When he spoke about Warnings at the Winthrop library, Roth said, he “could do so with confidence that I could speak freely, that no one would come and arrest me or people in the audience … that I could speak my mind and not be under threat.” Such a meeting “simply could not take place in Putin’s Russia, and certainly not in Nazi Germany or in other regimes where democracy is curtailed and restricted by authoritarian leaders.”
That freedom of expression is crucial to democracy and so also, the authors of “Warnings” believe, are the ways in which we interact with one another. As philosophers, “Lenny [Grob] and I … believe very strongly in the importance of respect for people who hold views different from our own. We place a high premium on discussion, on dialog, on listening to what other people have to say. We need to ask questions and things of that kind. We are hopeful that in conversation and dialog, people can learn from each other.”

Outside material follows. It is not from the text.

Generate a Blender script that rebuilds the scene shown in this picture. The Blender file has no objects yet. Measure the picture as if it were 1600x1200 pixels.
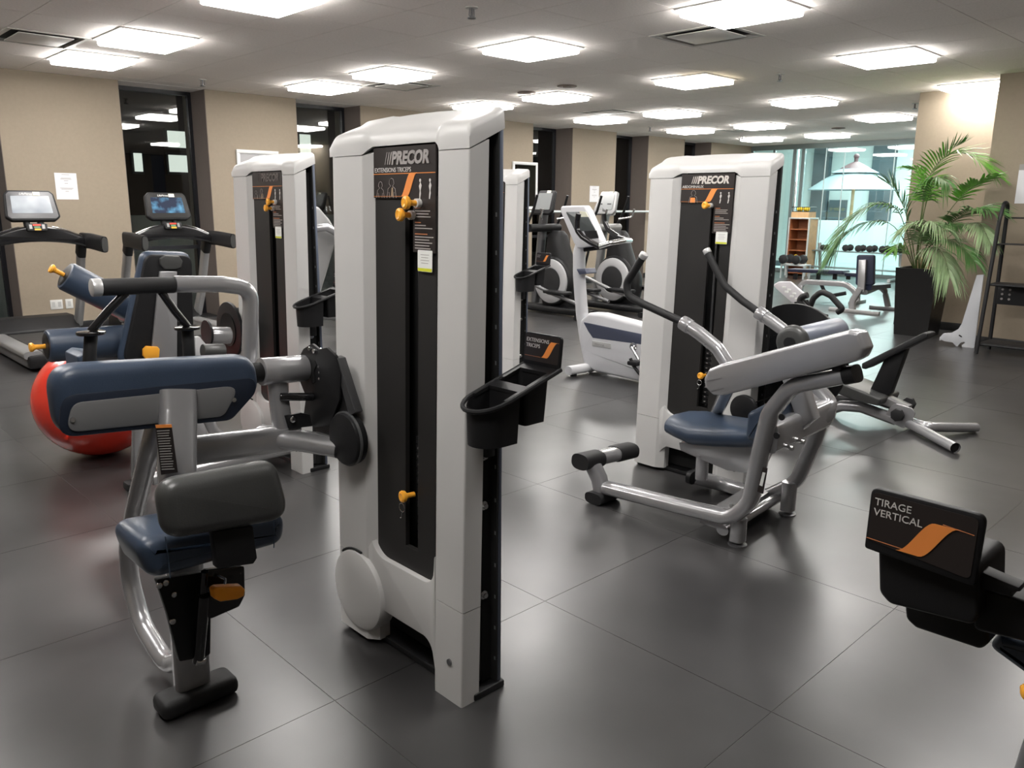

There are many things Americans can do to protect democracy, said Roth. “We can encourage people to vote, we can help with voter registration efforts, we can support newspapers and other media that speak in defense of democracy,” said Roth. Above all, he stressed “the importance of exercising the right to vote. It’s crucial. And to ensure that elections that are held are free and fair, and then to respect the outcomes of elections that are free and fair. That’s something all of us can do. And probably at this point that’s about as important as anything you can think of.”
Resisting “powers that undercut” democracies and supporting what is good, true, right, and just are critical to America’s future, argue Grob and Roth in “Warnings.” “This is your democracy,” they write in their epilog. “Make it. Protect it. Pass it on.”
“Warnings” is available at Trail’s End Bookstore in Winthrop and online.